On March 1, 2018, the crew of a patrolling CBP maritime patrol aircraft from the Caribbean Air and Marine Branch (CAMB) detected a suspicious 30-foot go-fast vessel with visible packages on deck transiting without navigational lights, approximately 50 nautical miles south of Ponce, Puerto Rico. The United States Coast Guard (USCG) Cutter Horsley conducted the interdiction of the suspicious 30-foot long fast boat. Upon boarding the vessel, USCG found the defendants in possession of 30 bales containing approximately 900 kilograms of cocaine. The three individuals were detained by USCG and turned over to FBI agents from the Caribbean Corridor Strike Force (CCSF) for processing, along with the seized narcotics.
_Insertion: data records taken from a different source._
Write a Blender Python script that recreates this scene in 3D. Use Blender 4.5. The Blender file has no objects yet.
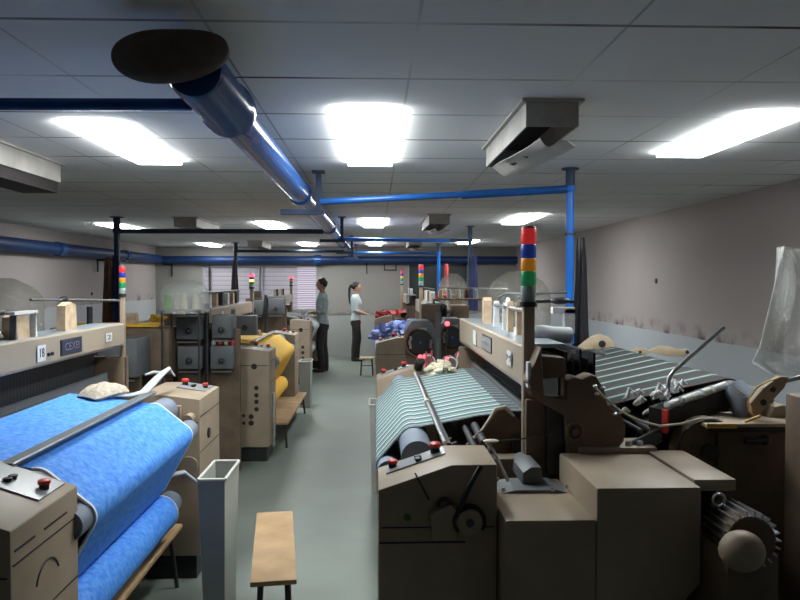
import bpy, bmesh, math, random
from mathutils import Vector, Matrix
random.seed(7)
PI = math.pi
sc = bpy.context.scene
col = sc.collection
CAM = Vector((0, 0, 1.7))
F = 730.0
YAW, PITCH = math.atan(25/F), math.atan(19/F)

def px2(px, py, Y):
    """world (x, z) of a photograph point lying at depth Y"""
    d = Vector(((px-400)/F, 1.0, -(py-300)/F))
    d = Matrix.Rotation(-PITCH, 3, 'X') @ d
    d = Matrix.Rotation(-YAW, 3, 'Z') @ d
    t = Y/d.y
    return d.x*t, CAM.z + d.z*t

# ------------------------------------------------------------------ materials
def nodes(m):
    m.use_nodes = True
    nt = m.node_tree
    return nt, nt.nodes.get('Principled BSDF')

def mat(name, rgb, rough=.6, metal=0, noise=.0, nscale=8, rgb2=None, spec=.4, bump=0, bscale=60):
    m = bpy.data.materials.new(name)
    nt, b = nodes(m)
    b.inputs['Roughness'].default_value = rough
    b.inputs['Metallic'].default_value = metal
    b.inputs['Specular IOR Level'].default_value = spec
    b.inputs['Base Color'].default_value = (*rgb, 1)
    if noise or rgb2:
        tc = nt.nodes.new('ShaderNodeTexCoord'); n = nt.nodes.new('ShaderNodeTexNoise')
        n.inputs['Scale'].default_value = nscale; n.inputs['Detail'].default_value = 6
        nt.links.new(tc.outputs['Object'], n.inputs['Vector'])
        r = nt.nodes.new('ShaderNodeValToRGB')
        c2 = rgb2 or tuple(c*(1-noise) for c in rgb)
        r.color_ramp.elements[0].position = .35; r.color_ramp.elements[0].color = (*c2, 1)
        r.color_ramp.elements[1].position = .65; r.color_ramp.elements[1].color = (*rgb, 1)
        nt.links.new(n.outputs['Fac'], r.inputs['Fac']); nt.links.new(r.outputs['Color'], b.inputs['Base Color'])
    if bump:
        tc = nt.nodes.new('ShaderNodeTexCoord'); n = nt.nodes.new('ShaderNodeTexNoise')
        n.inputs['Scale'].default_value = bscale
        bp = nt.nodes.new('ShaderNodeBump'); bp.inputs['Strength'].default_value = bump; bp.inputs['Distance'].default_value = .01
        nt.links.new(tc.outputs['Object'], n.inputs['Vector']); nt.links.new(n.outputs['Fac'], bp.inputs['Height'])
        nt.links.new(bp.outputs['Normal'], b.inputs['Normal'])
    return m

def emit(name, rgb, s, base=None):
    m = bpy.data.materials.new(name); nt, b = nodes(m)
    b.inputs['Base Color'].default_value = (*(base or rgb), 1)
    b.inputs['Emission Color'].default_value = (*rgb, 1)
    b.inputs['Emission Strength'].default_value = s
    b.inputs['Roughness'].default_value = .3
    return m

def math_node(nt, op, a, b=None, c=None):
    n = nt.nodes.new('ShaderNodeMath'); n.operation = op
    for i, v in enumerate((a, b, c)):
        if v is None: continue
        if isinstance(v, (int, float)): n.inputs[i].default_value = v
        else: nt.links.new(v, n.inputs[i])
    return n.outputs[0]

def stripes(name, axis, period, stops, rough=.8, nz=.25):
    """colour ramp repeating along one object axis"""
    m = bpy.data.materials.new(name); nt, b = nodes(m)
    b.inputs['Roughness'].default_value = rough; b.inputs['Specular IOR Level'].default_value = .2
    tc = nt.nodes.new('ShaderNodeTexCoord'); sp = nt.nodes.new('ShaderNodeSeparateXYZ')
    nt.links.new(tc.outputs['Object'], sp.inputs[0])
    v = math_node(nt, 'DIVIDE', sp.outputs[axis], period)
    v = math_node(nt, 'ADD', v, 100.0)
    v = math_node(nt, 'FRACT', v)
    r = nt.nodes.new('ShaderNodeValToRGB'); r.color_ramp.interpolation = 'LINEAR'
    els = r.color_ramp.elements
    els[0].position = stops[0][0]; els[0].color = (*stops[0][1], 1)
    els[1].position = stops[-1][0]; els[1].color = (*stops[-1][1], 1)
    for p, c in stops[1:-1]:
        e = els.new(p); e.color = (*c, 1)
    nt.links.new(v, r.inputs['Fac'])
    n = nt.nodes.new('ShaderNodeTexNoise'); n.inputs['Scale'].default_value = 90
    nt.links.new(tc.outputs['Object'], n.inputs['Vector'])
    mx = nt.nodes.new('ShaderNodeMix'); mx.data_type = 'RGBA'; mx.blend_type = 'MULTIPLY'
    mx.inputs[0].default_value = nz
    nt.links.new(r.outputs['Color'], mx.inputs[6]); nt.links.new(n.outputs['Color'], mx.inputs[7])
    nt.links.new(mx.outputs[2], b.inputs['Base Color'])
    return m

M = {}
M['paint'] = mat('machine_paint', (.345, .268, .195), .5, 0, .16, 5)
M['paint_dark'] = mat('brown_casting_paint', (.165, .115, .078), .55, 0, .3, 7)
M['beam'] = mat('beam_paint', (.37, .31, .24), .45, 0, .08, 4)
M['cast'] = mat('light_casting_paint', (.46, .36, .25), .5, 0, .15, 9)
M['beamtop'] = mat('beam_top_sheet', (.26, .30, .335), .35, .2, .1, 6)
M['black'] = mat('black_rubber', (.018, .018, .02), .5)
M['dark'] = mat('dark_steel', (.06, .06, .065), .45, .5, .3, 12)
M['steel'] = mat('brushed_steel', (.55, .56, .58), .28, .9, .15, 20)
M['grey'] = mat('grey_paint', (.125, .135, .145), .5, .1, .15, 9)
M['roller'] = mat('grey_roller_rubber', (.20, .235, .30), .6, 0, .12, 15)
M['red'] = mat('red_plastic', (.62, .05, .04), .35)
M['redcloth'] = mat('red_cloth', (.55, .06, .07), .8, 0, .4, 20)
M['blue'] = mat('blue_paint', (.012, .07, .25), .2, 0, .2, 5, spec=.25)
M['bluepost'] = mat('bright_blue_paint', (.008, .13, .52), .35, 0, .1, 5)
M['navy'] = mat('navy_pipe_paint', (.02, .04, .09), .45, 0, .3, 6)
M['rust'] = mat('dark_sacking', (.10, .075, .065), .9, 0, .4, 9, bump=.6, bscale=20)
M['wood'] = mat('plywood', (.48, .32, .17), .65, 0, 0, 5, rgb2=(.36, .22, .11))
M['palewood'] = mat('pale_wood', (.62, .46, .31), .7, 0, .3, 18)
M['whitecloth'] = mat('white_cloth', (.50, .52, .54), .85, 0, .2, 14)
M['yarn'] = mat('yarn_waste', (.55, .47, .38), .9, 0, .35, 40, bump=.8, bscale=80)
M['white'] = mat('white_plastic', (.72, .73, .74), .45, 0, .2, 40)
M['plate'] = mat('name_plate_paint', (.03, .04, .08), .4)
M['bin'] = mat('grey_green_plastic', (.40, .41, .37), .45, 0, .12, 6)
M['binrim'] = mat('bin_rim_plastic', (.50, .50, .45), .35)
M['cord'] = mat('cream_cord', (.62, .56, .46), .6)
M['yellowcord'] = mat('yellow_hose', (.65, .38, .06), .5)
M['green'] = mat('green_cone_yarn', (.12, .42, .05), .8)
M['cream'] = mat('cream_cone_yarn', (.62, .56, .42), .8)
M['brownc'] = mat('brown_hanging_cloth', (.15, .07, .035), .85, 0, .3, 12)
M['navyc'] = mat('navy_hanging_cloth', (.02, .025, .09), .8, 0, .4, 12)
M['blackc'] = mat('black_hanging_bag', (.018, .018, .022), .3, 0, .3, 12, spec=.6)
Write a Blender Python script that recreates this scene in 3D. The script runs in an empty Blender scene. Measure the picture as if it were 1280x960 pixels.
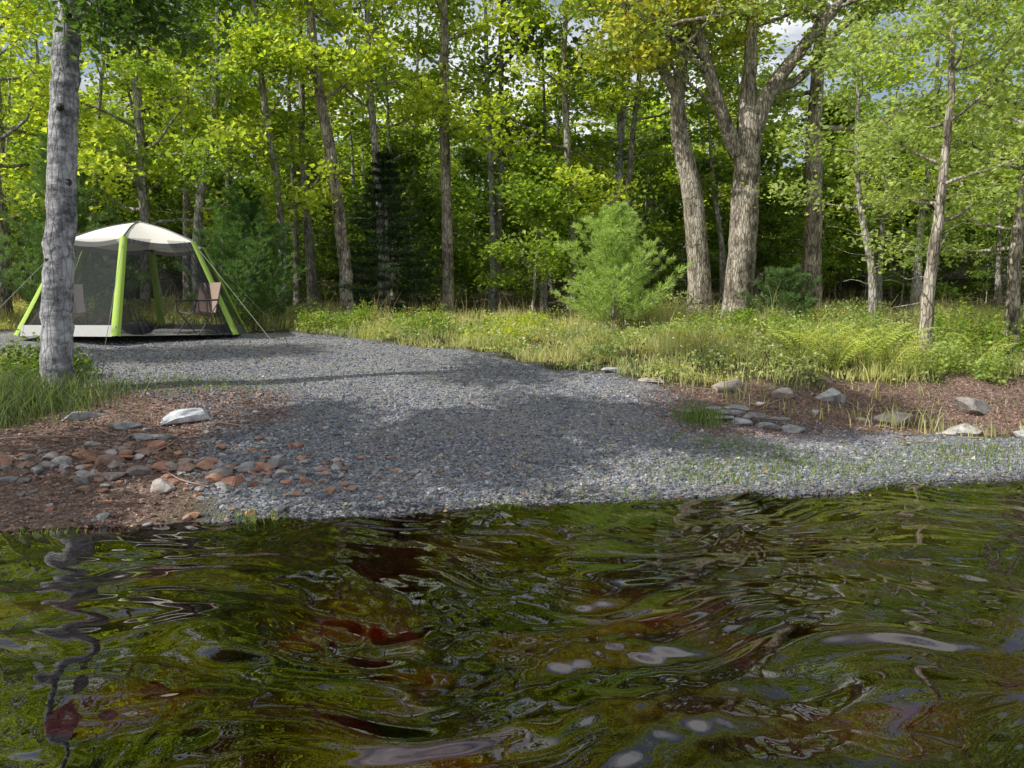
import bpy, math, numpy as np
from mathutils import Vector
R = np.random.default_rng(7)
scene = bpy.context.scene
scene.view_settings.view_transform = 'Standard'
scene.view_settings.look = 'None'
scene.view_settings.exposure = 0

# ------------------------------------------------------------------ helpers
def smooth(a, b, x):
    t = np.clip((x - a) / (b - a), 0, 1)
    return t * t * (3 - 2 * t)

def fnoise(x, y, seed, freq=1.0):
    r = np.random.default_rng(seed)
    s = 0
    for i in range(7):
        a = r.uniform(0, 6.28); f = freq * r.uniform(0.5, 1.9); p = r.uniform(0, 6.28, 2)
        s = s + np.sin((x * math.cos(a) + y * math.sin(a)) * f + p[0] + 1.3 * np.sin((x * math.sin(a) - y * math.cos(a)) * f * .6 + p[1]))
    return s / 3.7

class MB:
    def __init__(s):
        s.v = []; s.q = []; s.t = []; s.c = []; s.qm = []; s.tm = []; s.n = 0
    def add(s, v, q=None, t=None, col=(1, 1, 1), mat=0):
        v = np.asarray(v, float).reshape(-1, 3)
        s.v.append(v)
        c = np.asarray(col, float)
        if c.ndim == 1: c = np.tile(c, (len(v), 1))
        s.c.append(c)
        if q is not None:
            q = np.asarray(q, int).reshape(-1, 4); s.q.append(q + s.n); s.qm.append(np.broadcast_to(mat, len(q)))
        if t is not None:
            t = np.asarray(t, int).reshape(-1, 3); s.t.append(t + s.n); s.tm.append(np.broadcast_to(mat, len(t)))
        s.n += len(v)
    def flat(s):
        v = np.concatenate(s.v); c = np.concatenate(s.c)
        return v, c, np.concatenate(s.q), np.concatenate(s.qm)
    def mesh(s, name, mats, smoothmats=()):
        v = np.concatenate(s.v); c = np.concatenate(s.c)
        q = np.concatenate(s.q) if s.q else np.zeros((0, 4), int)
        t = np.concatenate(s.t) if s.t else np.zeros((0, 3), int)
        qm = np.concatenate(s.qm) if s.qm else np.zeros(0, int)
        tm = np.concatenate(s.tm) if s.tm else np.zeros(0, int)
        me = bpy.data.meshes.new(name)
        me.vertices.add(len(v)); me.vertices.foreach_set('co', v.astype(np.float32).ravel())
        nl = q.size + t.size
        me.loops.add(nl)
        me.loops.foreach_set('vertex_index', np.concatenate([q.ravel(), t.ravel()]).astype(np.int32))
        npoly = len(q) + len(t)
        me.polygons.add(npoly)
        st = np.concatenate([np.arange(len(q)) * 4, q.size + np.arange(len(t)) * 3]).astype(np.int32)
        me.polygons.foreach_set('loop_start', st)
        mi = np.concatenate([qm, tm]).astype(np.int32)
        me.polygons.foreach_set('material_index', mi)
        me.polygons.foreach_set('use_smooth', np.isin(mi, list(smoothmats)) if smoothmats else np.zeros(npoly, bool))
        for m in mats: me.materials.append(m)
        me.update(calc_edges=True)
        a = me.attributes.new('Col', 'FLOAT_COLOR', 'POINT')
        a.data.foreach_set('color', np.concatenate([c, np.ones((len(c), 1))], 1).astype(np.float32).ravel())
        me.validate()
        return me
    def obj(s, name, mats, smoothmats=(), parent=None):
        o = bpy.data.objects.new(name, s.mesh(name, mats, smoothmats))
        scene.collection.objects.link(o)
        if parent: o.parent = parent
        return o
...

The Federal Bureau of Investigation is in charge of the investigation along with agents from the Caribbean Corridor Strike Force (CCSF), with the collaboration of the United States Coast Guard (USCG), U.S. Customs and Border Protection (CBP) Office of Field Operations (OFO), CBP Air and Marine Operations (CBP AMO), CBP United States Border Patrol (CBP USBP), Homeland Security Investigations (HSI) and PR Joint Forces of Rapid Action (FURA).

The CCSF is an initiative of the U.S. Attorney’s Office created to disrupt and dismantle major drug trafficking organizations operating in the Caribbean. CCSF is part of the Organized Crime Drug Enforcement Task Force (OCDETF), which investigates South American-based drug trafficking organizations responsible for the movement of multi-kilogram quantities of narcotics using the Caribbean as a transshipment point for further distribution to the United States. The initiative is composed of DEA, HSI, FBI, US Coast Guard, US Attorney’s Office for the District of Puerto Rico, and PRPD’s Joint Forces for Rapid Action.

Special Assistant US Attorney Sean Gajewski is in charge of the prosecution of the case, under the supervision of Assistant U.S. Attorney Julia Díaz-Rex, Deputy Chief of the International Narcotics Unit. If convicted the defendants face a minimum sentence of 10 years, and up to life in prison. Indictments contain only charges and are not evidence of guilt. Defendants are presumed to be innocent until and unless proven guilty.